The Great Fire: How LeBron James and Miami Shaped the New NBA

Commentary7 years ago4 min readGiancarlo Navas

There is a Roman legend of the Great Fire which burned down over half of the empire’s capital. History blames Emperor Nero for the disaster, claiming he caused the fire so that Rome could be rebuilt as he wanted. They say Nero played music as his city burned.

The lesson to be learned from Nero’s legend is that ultimately power wins. No matter the deranged or the benevolent. The groundbreaking or pioneering. Nero set out to change the literal landscape of Rome and did so by first burning it to the ground.

The NBA is a different league than it was six years ago. Kobe won his fifth title with a pair of seven-footers in the front court. Now the reigning champion is the undisputed King of basketball, and perhaps, all of American sports. LeBron James won with small ball principles and a mercenary mentality. He chose where he wanted to play and who he wanted to play with. It was all on his terms. This wasn’t how the NBA was before, and the reason for this paradigm shift is him alone. But to do it, he had to burn the former construct all to the ground.

LeBron left his hometown team in the summer of 2010 in pursuit of championships by any means necessary. He formed a super team in Miami with one of the few people who might have been his equal and another perennial all-star. This was when LeBron lit the match of his Great Fire. Since then, the league has been chasing him.

The Bulls of that era were built to match them and failed. The Pacers were built to counter them and failed. The Knicks were built to mirror them and failed. The Nets were built to rival them and failed. The Warriors, as presently built, are his lasting legacy. The accepted construction of loyalty to a single organization was challenged. LeBron gave players empowerment. He left comfort and failure for a pressure cooker of success and was validated for it. Twice.

He went to Cleveland and had Andrew Wiggins moved for a win-now piece in Kevin Love. He joined Kyrie Irving and started yet another super team. Again, he was validated. He did it beating the best basketball team I have ever seen.

The league is a changed place. Players are leaving franchises that they have grown with for winning opportunities. Free agency is an event like it’s never been before. Star players, the ones that matter, make threats to leave teams and often do. They hold the power. They hold all the leverage. This sense of player empowerment didn’t exist before LeBron James.

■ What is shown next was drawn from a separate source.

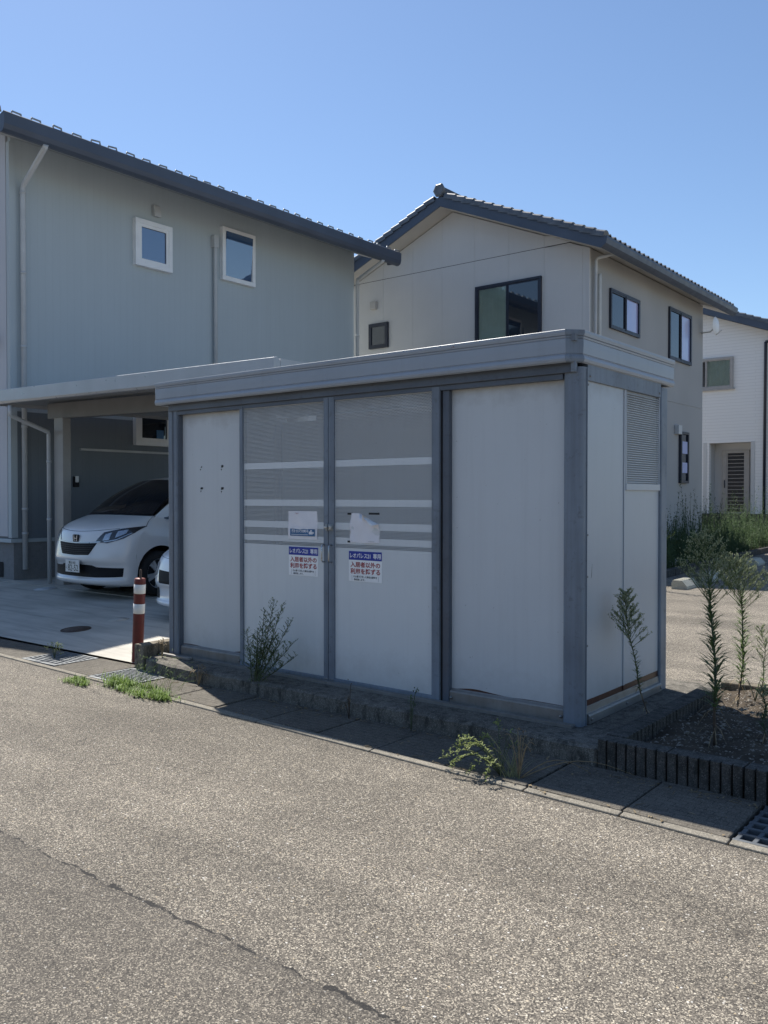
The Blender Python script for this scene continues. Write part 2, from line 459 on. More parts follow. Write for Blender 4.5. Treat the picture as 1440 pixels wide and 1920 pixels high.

Playing in Miami, he was hated. When the HEAT started 9-8, the country laughed. When LeBron had cramps against the Spurs, he was relentlessly made fun of. That HEAT team was covered and dissected in a way none of us have seen—all stemmed from hatred and jealousy for no good reason. The public did moral gymnastics to justify their disdain, claiming it was “how he did it,” or they didn’t like the idea of super teams. Now? It’s the norm.

The Warriors and the Cavs of present day aren’t covered like the HEAT were. When Cleveland started off slow and lost in the Finals, there was an extension of empathy that Miami was never given. When the Warriors lost their first game to the Spurs this season, the coverage was nothing like the HEAT’s first loss to the Celtics in 2010. This week, LeBron was doing the Water Bottle Challenge on the bench during a blowout and it was received with general positivity. Of course, it has its polarity, but had that happened in Miami? It probably leads Good Morning America, and hyperbole aside, that’s the space that team lived in.

LeBron burned the NBA down to make this possible. By getting himself charred and burned in the flames of envy and irrationality, LeBron burned down the NBA we once knew. By coming to Miami he sparked the change that engulfed everything. LeBron has rebuilt it the way he wanted, giving players the power and agency they wanted but could never get. And as the NBA burned, much like emperor Nero, the King played his own music. Winning three titles and having been to six-consecutive Finals.